Every informed person should know that in reality, Kerry favored one version of a controversial bill and opposed another, while Bush favored a different version (that eventually enacted) and threatened to veto others. So subject to an appropriate transformation, Bush and Kerry are in the exact same position on the $87 billion. Even though President Bush has never specifically said (to my knowledge) "I threatened to veto the $87 billion before I signed it," it's what he did! Such a statement would be true!
Somerby's statement struck me as odd, since I would have sworn that I saw the $87 billion addressed in the article. Somerby may often be sarcastic, but his research is sound. I followed his link. No mention of the $87 billion. I visit my browser history and close examination reveals two different URLs -- the reference to the $87 billion has been edited out of the story between the original online posting and the story being buried on A22.
The editorial decision has the effect of massively recontextualizing the published portion of Kessler's piece. Think Borges' "Pierre Menard, Author of the Quixote".
In the published version, Kessler takes on Giuliani's statements regarding the Israeli security wall, whatever Kerry really said about "leaders" supporting him, and whether Kerry is for or against the war, all of which are shown to take Kerry out of context.
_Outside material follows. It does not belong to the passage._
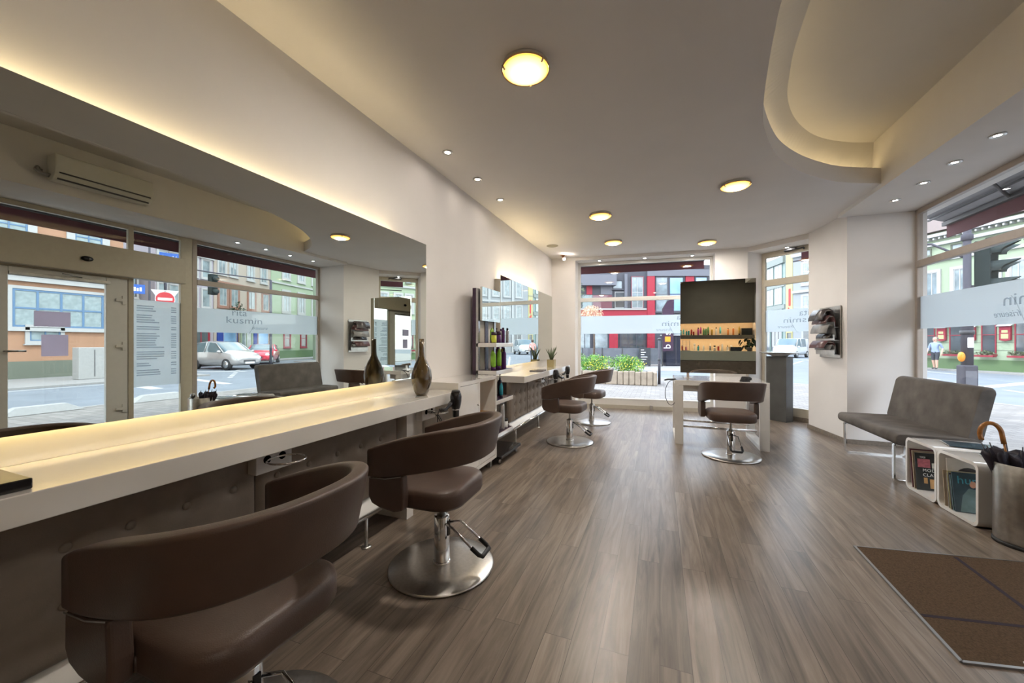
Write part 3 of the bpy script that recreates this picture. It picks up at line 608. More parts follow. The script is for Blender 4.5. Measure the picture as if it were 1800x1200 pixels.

With the possible exception of the last, it is fair to say that these are not the sort of resonant issues over which the Republicans have been bashing Kerry.* So by omitting reference to the archetypal "flip-flop" and arguably Giuliani's biggest anti-Kerry line of the night (certainly the soundbite from the speech that I heard on NPR the following morning despite my best efforts to avoid it), the defense of Kerry comes off as a collection of nit picks. But if the Republicans are being misleading misleaders over the $87 billion (as they are), then the rest of their effort to dissect the Kerry record for supposed flip-flops itself devolves into nitpicking.
The other editorial decision of note was to terminate the Giuliani quote before the two Americas crack in the longer version. Why? As Somerby's addendum notes, the entire quote shows not merely lack of context-providing on Giuliani's part, but rather blatant falsehood, as the "context" completely belies the punch line. Giuliani said "exactly the same thing" and it just plain wasn't. If the climactic attack is false...
So why did the Post pull the punch for a story to be buried on A22? Was even Kessler's mild "contextualizing" too hard on St. Rudy for the capital's "real" newspaper?
Update 9/2/04: Today the Times apparently gets in on the act, as a criticism of Commerce Secretary Evans' comments on Kerry's tax cut record disappears from an article by Adam Nagourney, according to Somerby. Post title modified accordingly.
* And even there, Kerry's real position, that Bush was right in some sense about needing to prevent Saddam Hussein from becoming a threat, but the administration's implementation of the policies was wrongheaded and inept, is hardly inexplicable and arguably the plurarlity view.